Scene modeling code data:
====

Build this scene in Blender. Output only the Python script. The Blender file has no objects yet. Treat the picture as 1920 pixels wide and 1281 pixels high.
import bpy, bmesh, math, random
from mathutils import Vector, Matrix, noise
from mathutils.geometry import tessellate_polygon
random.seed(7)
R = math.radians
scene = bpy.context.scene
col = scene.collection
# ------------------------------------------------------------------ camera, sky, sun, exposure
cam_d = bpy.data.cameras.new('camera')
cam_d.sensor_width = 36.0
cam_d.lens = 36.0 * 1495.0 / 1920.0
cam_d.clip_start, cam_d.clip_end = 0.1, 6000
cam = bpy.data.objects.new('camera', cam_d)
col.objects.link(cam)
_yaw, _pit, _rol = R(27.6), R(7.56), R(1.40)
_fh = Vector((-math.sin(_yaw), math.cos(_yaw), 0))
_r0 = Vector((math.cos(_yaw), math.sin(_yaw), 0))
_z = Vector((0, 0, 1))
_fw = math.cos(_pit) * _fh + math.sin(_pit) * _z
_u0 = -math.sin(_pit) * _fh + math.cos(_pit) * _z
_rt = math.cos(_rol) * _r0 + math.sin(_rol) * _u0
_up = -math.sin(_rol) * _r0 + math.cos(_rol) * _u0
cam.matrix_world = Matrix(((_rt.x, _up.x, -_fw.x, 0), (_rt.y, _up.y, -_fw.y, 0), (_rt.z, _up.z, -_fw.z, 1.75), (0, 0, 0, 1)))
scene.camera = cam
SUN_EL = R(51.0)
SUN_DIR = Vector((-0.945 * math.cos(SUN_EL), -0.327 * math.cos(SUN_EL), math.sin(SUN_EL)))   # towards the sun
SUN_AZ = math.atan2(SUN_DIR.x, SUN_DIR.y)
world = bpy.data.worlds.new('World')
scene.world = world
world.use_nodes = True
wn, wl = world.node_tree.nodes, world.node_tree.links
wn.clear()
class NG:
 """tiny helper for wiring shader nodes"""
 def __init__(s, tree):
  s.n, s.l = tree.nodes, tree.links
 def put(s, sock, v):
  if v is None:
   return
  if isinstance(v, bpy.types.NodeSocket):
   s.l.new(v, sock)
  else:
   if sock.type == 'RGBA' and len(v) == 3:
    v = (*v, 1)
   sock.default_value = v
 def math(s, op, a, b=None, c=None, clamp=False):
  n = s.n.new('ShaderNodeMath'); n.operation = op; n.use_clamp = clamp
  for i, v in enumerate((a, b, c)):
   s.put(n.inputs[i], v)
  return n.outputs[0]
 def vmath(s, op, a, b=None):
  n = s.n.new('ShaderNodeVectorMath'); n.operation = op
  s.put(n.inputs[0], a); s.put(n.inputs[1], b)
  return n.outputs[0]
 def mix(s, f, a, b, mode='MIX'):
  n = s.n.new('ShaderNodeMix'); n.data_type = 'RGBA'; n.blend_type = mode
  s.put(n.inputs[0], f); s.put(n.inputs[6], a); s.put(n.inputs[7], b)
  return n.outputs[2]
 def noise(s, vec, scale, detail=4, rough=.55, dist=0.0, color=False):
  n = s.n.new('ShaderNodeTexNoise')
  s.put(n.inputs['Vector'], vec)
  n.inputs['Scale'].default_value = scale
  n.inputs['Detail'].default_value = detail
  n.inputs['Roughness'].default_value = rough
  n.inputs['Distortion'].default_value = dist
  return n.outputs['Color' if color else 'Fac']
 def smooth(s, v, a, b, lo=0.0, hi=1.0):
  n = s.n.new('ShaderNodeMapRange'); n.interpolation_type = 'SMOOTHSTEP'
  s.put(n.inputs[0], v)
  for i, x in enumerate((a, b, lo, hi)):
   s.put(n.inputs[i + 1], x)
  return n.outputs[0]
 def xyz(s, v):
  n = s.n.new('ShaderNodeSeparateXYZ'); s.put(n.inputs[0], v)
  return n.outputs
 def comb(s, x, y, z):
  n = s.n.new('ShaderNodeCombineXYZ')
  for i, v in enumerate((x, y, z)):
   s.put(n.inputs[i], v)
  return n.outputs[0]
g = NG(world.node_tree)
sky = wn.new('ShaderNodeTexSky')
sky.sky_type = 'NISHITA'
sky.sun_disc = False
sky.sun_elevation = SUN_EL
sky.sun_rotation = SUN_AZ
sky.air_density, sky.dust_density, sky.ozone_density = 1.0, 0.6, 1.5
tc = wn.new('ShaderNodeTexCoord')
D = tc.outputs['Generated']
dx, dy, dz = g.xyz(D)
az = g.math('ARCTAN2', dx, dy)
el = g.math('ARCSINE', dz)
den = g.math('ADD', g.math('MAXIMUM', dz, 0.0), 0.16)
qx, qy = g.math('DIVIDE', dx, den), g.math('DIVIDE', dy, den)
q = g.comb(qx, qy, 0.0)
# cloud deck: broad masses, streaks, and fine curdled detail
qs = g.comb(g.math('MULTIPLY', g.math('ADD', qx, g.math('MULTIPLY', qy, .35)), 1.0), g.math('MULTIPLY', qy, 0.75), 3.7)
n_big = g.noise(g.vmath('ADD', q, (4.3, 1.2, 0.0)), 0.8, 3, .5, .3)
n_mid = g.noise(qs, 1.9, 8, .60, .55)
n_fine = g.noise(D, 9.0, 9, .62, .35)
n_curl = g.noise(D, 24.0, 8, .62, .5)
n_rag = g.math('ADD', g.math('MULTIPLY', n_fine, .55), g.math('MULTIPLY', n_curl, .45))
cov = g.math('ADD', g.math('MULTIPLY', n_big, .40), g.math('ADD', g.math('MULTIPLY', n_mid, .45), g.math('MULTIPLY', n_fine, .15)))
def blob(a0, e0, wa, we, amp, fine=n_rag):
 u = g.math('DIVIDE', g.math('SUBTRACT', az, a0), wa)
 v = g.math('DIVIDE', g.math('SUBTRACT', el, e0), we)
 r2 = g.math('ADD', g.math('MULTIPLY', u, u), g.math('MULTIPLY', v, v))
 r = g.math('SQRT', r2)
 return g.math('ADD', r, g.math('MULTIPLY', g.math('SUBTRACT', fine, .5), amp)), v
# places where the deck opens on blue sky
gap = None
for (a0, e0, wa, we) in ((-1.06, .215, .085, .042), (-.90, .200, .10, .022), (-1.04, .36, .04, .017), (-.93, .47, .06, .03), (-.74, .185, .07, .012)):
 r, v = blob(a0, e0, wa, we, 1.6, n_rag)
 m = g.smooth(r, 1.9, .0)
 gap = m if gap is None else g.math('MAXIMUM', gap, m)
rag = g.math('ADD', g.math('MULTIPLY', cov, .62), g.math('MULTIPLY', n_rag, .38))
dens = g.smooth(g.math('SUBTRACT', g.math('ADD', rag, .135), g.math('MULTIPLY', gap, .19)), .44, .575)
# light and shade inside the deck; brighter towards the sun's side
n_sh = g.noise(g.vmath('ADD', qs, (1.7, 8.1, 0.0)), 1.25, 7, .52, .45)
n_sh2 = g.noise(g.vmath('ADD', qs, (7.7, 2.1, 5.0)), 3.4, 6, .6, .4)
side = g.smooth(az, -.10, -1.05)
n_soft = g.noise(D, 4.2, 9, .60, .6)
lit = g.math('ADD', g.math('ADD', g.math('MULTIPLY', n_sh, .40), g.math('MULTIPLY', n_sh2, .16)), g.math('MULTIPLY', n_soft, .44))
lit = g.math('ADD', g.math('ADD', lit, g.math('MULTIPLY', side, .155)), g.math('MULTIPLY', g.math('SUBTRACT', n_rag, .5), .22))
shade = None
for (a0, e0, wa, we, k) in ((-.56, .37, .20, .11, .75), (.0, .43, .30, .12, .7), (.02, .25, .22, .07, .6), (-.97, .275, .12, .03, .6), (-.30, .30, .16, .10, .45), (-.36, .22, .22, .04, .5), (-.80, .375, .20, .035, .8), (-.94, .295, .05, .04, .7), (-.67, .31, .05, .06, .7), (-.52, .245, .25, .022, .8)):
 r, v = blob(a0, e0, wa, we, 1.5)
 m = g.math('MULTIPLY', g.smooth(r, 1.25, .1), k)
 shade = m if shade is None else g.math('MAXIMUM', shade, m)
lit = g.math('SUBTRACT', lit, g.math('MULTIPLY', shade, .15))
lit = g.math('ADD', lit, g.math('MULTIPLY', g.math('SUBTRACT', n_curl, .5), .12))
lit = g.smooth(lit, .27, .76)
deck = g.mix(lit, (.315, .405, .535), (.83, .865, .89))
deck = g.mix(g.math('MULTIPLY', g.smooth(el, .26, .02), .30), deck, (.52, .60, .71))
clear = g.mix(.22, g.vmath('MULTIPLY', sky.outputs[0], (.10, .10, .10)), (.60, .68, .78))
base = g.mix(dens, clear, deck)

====

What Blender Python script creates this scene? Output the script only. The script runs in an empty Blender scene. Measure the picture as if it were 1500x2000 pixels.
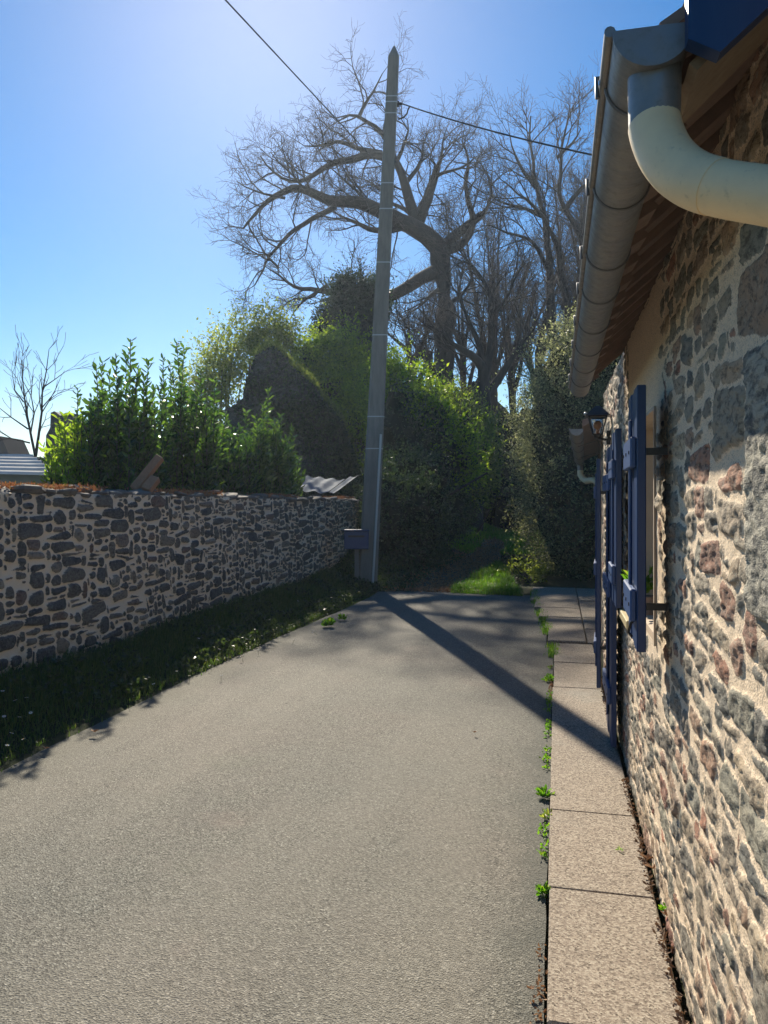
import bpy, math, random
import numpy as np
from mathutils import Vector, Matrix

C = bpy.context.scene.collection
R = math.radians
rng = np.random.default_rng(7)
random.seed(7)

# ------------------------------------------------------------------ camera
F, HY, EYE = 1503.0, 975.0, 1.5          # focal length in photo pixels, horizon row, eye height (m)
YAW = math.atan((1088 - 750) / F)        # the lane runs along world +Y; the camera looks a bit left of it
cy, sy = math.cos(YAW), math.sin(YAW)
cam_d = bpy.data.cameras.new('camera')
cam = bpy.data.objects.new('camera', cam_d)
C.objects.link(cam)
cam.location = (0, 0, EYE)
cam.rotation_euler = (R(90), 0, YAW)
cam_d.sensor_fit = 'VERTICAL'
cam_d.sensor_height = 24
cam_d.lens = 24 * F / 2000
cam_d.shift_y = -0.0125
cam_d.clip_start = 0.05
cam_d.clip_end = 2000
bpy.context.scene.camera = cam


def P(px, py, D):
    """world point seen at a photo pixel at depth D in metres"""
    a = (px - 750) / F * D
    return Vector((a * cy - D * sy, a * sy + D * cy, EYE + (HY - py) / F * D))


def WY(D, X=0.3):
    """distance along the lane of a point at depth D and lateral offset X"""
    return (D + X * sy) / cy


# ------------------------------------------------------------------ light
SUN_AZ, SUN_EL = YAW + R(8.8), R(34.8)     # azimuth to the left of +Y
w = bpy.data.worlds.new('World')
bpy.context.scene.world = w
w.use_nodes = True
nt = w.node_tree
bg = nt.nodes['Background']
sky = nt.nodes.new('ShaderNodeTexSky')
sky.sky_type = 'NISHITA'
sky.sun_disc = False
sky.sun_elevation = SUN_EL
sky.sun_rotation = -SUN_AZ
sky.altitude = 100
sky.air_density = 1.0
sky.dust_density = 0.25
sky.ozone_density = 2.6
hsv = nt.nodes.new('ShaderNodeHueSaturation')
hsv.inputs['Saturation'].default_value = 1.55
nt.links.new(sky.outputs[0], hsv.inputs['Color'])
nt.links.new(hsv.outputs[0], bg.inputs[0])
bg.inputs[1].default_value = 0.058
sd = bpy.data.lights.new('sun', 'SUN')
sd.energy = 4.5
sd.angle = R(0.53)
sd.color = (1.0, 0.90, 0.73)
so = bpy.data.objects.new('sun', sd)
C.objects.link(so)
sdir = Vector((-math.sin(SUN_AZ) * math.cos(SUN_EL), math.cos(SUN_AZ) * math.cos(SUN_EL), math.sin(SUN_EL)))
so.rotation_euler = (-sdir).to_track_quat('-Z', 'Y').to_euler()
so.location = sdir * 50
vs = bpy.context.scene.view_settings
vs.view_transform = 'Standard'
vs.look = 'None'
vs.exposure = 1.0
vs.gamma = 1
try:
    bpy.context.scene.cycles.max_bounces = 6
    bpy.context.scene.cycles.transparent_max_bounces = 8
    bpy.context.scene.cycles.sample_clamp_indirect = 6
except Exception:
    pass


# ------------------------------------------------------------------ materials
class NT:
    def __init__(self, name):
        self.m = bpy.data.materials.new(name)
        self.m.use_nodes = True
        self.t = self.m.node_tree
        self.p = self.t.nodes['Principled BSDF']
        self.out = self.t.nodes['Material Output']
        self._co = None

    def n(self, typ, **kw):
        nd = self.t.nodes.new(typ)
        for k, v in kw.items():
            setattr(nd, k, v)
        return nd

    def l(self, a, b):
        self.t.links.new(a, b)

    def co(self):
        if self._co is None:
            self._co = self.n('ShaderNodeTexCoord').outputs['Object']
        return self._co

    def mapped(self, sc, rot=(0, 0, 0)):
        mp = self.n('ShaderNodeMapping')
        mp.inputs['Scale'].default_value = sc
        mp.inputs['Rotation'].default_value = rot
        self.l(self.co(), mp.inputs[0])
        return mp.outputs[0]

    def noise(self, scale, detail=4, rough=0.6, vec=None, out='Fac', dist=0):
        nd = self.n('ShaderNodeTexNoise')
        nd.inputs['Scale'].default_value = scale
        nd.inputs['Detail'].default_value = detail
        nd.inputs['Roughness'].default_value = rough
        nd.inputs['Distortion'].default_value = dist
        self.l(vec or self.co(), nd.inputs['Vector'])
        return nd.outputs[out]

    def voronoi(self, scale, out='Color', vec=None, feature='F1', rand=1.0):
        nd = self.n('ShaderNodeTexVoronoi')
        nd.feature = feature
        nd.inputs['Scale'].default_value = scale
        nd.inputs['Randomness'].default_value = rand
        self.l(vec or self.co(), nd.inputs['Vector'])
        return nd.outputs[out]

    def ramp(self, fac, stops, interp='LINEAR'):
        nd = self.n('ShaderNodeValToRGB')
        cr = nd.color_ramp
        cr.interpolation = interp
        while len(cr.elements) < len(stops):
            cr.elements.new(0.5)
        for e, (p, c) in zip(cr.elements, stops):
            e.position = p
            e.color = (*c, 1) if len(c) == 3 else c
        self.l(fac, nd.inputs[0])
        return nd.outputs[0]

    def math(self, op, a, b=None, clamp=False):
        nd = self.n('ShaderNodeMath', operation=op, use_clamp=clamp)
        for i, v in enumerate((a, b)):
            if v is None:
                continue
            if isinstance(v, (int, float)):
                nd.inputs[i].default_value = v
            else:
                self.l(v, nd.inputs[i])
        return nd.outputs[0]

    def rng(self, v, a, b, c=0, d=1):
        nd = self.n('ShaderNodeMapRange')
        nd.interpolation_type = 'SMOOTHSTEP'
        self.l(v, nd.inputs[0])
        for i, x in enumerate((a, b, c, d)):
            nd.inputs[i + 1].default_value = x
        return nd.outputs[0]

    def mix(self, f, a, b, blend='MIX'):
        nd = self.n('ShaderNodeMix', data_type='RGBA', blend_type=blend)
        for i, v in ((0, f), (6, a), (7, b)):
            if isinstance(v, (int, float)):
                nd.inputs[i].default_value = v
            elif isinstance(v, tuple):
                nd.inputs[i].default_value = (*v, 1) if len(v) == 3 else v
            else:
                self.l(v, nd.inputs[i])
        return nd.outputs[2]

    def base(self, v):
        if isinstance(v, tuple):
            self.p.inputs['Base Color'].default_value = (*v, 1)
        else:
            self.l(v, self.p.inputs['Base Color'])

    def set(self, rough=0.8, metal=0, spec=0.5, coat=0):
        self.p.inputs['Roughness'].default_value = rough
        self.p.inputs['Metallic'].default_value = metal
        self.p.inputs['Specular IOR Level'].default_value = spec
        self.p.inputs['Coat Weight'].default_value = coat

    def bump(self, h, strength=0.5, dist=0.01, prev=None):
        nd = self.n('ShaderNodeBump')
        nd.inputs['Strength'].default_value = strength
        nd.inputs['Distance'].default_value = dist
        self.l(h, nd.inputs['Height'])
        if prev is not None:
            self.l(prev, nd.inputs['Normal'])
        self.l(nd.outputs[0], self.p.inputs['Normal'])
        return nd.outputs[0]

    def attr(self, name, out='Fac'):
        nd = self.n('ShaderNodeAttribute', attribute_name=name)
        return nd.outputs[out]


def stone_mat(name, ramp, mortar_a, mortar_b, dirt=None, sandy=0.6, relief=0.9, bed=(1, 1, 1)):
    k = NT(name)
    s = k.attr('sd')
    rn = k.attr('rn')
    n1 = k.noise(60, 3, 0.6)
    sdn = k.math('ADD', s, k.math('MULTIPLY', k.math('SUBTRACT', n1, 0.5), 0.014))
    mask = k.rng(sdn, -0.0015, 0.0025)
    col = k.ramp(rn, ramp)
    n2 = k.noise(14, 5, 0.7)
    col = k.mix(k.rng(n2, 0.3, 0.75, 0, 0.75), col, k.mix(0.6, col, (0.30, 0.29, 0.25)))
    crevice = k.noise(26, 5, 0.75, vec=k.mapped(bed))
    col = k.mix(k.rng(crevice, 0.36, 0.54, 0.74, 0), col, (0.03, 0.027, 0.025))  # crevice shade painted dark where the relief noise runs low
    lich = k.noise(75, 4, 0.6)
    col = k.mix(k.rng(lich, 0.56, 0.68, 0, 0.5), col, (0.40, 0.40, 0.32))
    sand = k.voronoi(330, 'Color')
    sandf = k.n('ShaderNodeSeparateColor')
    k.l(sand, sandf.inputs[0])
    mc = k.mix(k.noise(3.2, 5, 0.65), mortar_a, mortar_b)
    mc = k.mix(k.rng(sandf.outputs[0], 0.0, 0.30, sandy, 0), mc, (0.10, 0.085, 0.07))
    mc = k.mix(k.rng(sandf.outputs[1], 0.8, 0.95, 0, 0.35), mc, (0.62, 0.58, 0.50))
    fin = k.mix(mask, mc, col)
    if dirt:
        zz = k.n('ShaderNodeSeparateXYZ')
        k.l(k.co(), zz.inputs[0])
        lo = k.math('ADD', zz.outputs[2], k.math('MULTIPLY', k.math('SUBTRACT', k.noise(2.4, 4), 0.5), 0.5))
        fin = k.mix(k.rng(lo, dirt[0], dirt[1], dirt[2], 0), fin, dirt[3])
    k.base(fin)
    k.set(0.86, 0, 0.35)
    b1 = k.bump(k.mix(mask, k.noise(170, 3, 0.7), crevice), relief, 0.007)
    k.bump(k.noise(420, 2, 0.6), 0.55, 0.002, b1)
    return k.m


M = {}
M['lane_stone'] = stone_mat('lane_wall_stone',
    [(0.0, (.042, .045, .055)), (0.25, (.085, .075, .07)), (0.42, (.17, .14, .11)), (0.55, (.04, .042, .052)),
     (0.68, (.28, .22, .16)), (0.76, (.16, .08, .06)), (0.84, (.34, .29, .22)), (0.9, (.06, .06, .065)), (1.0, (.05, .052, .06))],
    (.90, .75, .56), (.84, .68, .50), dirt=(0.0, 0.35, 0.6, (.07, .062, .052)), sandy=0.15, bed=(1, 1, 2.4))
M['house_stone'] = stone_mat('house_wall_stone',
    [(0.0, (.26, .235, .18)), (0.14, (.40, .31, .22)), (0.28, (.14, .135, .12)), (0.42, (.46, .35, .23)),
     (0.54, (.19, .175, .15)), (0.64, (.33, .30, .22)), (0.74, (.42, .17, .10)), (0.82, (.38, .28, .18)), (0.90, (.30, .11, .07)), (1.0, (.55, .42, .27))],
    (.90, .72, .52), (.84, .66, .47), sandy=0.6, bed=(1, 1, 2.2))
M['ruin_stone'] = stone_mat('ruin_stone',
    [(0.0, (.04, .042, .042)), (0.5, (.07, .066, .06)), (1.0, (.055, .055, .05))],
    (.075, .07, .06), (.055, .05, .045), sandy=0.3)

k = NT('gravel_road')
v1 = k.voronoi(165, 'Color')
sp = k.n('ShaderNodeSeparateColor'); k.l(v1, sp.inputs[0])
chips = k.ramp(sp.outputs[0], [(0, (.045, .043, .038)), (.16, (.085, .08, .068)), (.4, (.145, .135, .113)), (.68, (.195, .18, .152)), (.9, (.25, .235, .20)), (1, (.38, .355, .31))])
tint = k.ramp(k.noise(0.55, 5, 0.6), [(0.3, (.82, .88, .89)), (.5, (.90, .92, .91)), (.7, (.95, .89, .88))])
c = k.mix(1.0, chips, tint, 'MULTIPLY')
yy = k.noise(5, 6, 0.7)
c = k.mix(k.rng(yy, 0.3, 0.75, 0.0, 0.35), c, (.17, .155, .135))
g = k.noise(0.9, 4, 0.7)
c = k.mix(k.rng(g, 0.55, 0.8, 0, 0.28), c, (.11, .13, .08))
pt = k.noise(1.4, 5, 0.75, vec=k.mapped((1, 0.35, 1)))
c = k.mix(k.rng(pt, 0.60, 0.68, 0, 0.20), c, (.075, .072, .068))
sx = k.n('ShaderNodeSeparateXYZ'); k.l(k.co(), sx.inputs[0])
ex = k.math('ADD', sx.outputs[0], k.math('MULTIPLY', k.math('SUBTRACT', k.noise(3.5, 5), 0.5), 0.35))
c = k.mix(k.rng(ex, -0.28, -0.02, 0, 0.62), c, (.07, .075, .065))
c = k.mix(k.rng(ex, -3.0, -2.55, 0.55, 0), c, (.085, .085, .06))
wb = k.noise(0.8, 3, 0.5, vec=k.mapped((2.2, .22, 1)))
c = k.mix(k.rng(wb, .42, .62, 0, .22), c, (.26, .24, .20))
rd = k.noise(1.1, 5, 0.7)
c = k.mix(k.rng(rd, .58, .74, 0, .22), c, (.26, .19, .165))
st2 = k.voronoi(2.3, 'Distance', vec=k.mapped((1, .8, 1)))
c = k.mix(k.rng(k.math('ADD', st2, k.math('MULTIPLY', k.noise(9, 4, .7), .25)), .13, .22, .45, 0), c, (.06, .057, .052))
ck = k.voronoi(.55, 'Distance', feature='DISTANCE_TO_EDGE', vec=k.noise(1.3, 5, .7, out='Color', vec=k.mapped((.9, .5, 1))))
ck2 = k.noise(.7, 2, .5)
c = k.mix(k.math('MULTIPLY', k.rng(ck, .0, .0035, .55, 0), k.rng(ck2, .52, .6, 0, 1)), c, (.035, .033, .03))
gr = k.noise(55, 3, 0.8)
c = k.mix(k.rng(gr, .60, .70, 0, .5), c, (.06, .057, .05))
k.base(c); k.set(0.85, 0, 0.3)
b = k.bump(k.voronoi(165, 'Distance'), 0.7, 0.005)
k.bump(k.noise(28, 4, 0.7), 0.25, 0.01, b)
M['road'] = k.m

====

▸ Exercise goal:
Quote word for word every line from the one that has "zz = k.n('ShaderNodeSeparateXYZ')" through the one that has "(.075, .07, .06), (.055, .05, .045), sandy=0.3)".

▸ Solution:
        zz = k.n('ShaderNodeSeparateXYZ')
        k.l(k.co(), zz.inputs[0])
        lo = k.math('ADD', zz.outputs[2], k.math('MULTIPLY', k.math('SUBTRACT', k.noise(2.4, 4), 0.5), 0.5))
        fin = k.mix(k.rng(lo, dirt[0], dirt[1], dirt[2], 0), fin, dirt[3])
    k.base(fin)
    k.set(0.86, 0, 0.35)
    b1 = k.bump(k.mix(mask, k.noise(170, 3, 0.7), crevice), relief, 0.007)
    k.bump(k.noise(420, 2, 0.6), 0.55, 0.002, b1)
    return k.m


M = {}
M['lane_stone'] = stone_mat('lane_wall_stone',
    [(0.0, (.042, .045, .055)), (0.25, (.085, .075, .07)), (0.42, (.17, .14, .11)), (0.55, (.04, .042, .052)),
     (0.68, (.28, .22, .16)), (0.76, (.16, .08, .06)), (0.84, (.34, .29, .22)), (0.9, (.06, .06, .065)), (1.0, (.05, .052, .06))],
    (.90, .75, .56), (.84, .68, .50), dirt=(0.0, 0.35, 0.6, (.07, .062, .052)), sandy=0.15, bed=(1, 1, 2.4))
M['house_stone'] = stone_mat('house_wall_stone',
    [(0.0, (.26, .235, .18)), (0.14, (.40, .31, .22)), (0.28, (.14, .135, .12)), (0.42, (.46, .35, .23)),
     (0.54, (.19, .175, .15)), (0.64, (.33, .30, .22)), (0.74, (.42, .17, .10)), (0.82, (.38, .28, .18)), (0.90, (.30, .11, .07)), (1.0, (.55, .42, .27))],
    (.90, .72, .52), (.84, .66, .47), sandy=0.6, bed=(1, 1, 2.2))
M['ruin_stone'] = stone_mat('ruin_stone',
    [(0.0, (.04, .042, .042)), (0.5, (.07, .066, .06)), (1.0, (.055, .055, .05))],
    (.075, .07, .06), (.055, .05, .045), sandy=0.3)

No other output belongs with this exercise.